Making an photograph of a life-size location or object look like photograph of a miniature scale model is known as [Miniature faking] 2. There are several ways to achieve that result, and fake Tilt Shift is one of them.

Installing:

The easiet way of installing Gallery Tilt Shift Plugin is through its entry in the Nokia Store.

Applying Tilt Shift to a picture:

  • From the application grid, open Gallery
  • Pick a picture with a size equal or smaller than 512x512px (see Known Issues below)
  • Tap on the object menu and select Edit
  • Tap on Tilt Shift
  • Select the orientation of the focus (horizontal / vertical). In that orientation, the focused area will take all available space
  • Select the radius of the focus: that will rule the size of the focused area in the other orientation
  • Tap on the screen to center the focus around the given point

Usage explanation:

For a brief usage explanation visit Gallery Tilt Shift Plugin's page or this video explanation.

Known Issues:

  • Only PR >= 1.2 is currently supported.
  • You will need to reboot to make the icon for the plugin appear properly
  • Due to limitations in the current implementation of the filter, operating on images larger than 512x512 is very slow and causes artifacts.

In depth:

Gallery is using [MeeGo Image Editor] 3 to apply filters on images. Since it uses a plugin mechanism, it is possible to write new filters and have them appearing into the built-in Gallery.

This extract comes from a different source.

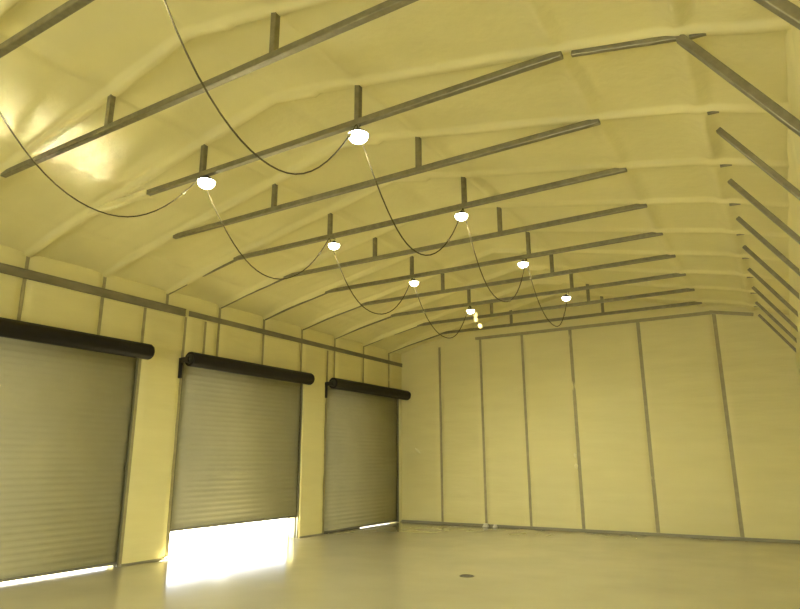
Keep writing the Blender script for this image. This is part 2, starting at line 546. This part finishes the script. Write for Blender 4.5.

MeeGo Image Editor uses tiling to operate on small portions of an image and avoid having to load it all into memory. While this approach works pretty well for many filters, it fails for those requiring context to be applied.

In the case of the Tilt Shift plugin, this is important because it has been implemented by:

  1. Blurring the image ussing a Gaussian Blur filter
  2. Keep an area of the image focused (either vertically or horizontally)
  3. Combine both parts of the image using a Gaussian filter (so the focus is lost gradually from the focused area to the rest of the image)
  4. Increase the saturation, so the colors seems those of a miniature

However, the Gaussian Blur needs a context when it is applied to a pixel, so when it reaches the borders of a tile, it will have to "guess" a pixel. The larger the Gaussian Blur kernel, the bigger the amount of pixels it has to guess. This produces very noticeable artifacts on the borders of the tiles. Besides, its performance is not very good, so applying it to a full size image takes a lot of time to finish.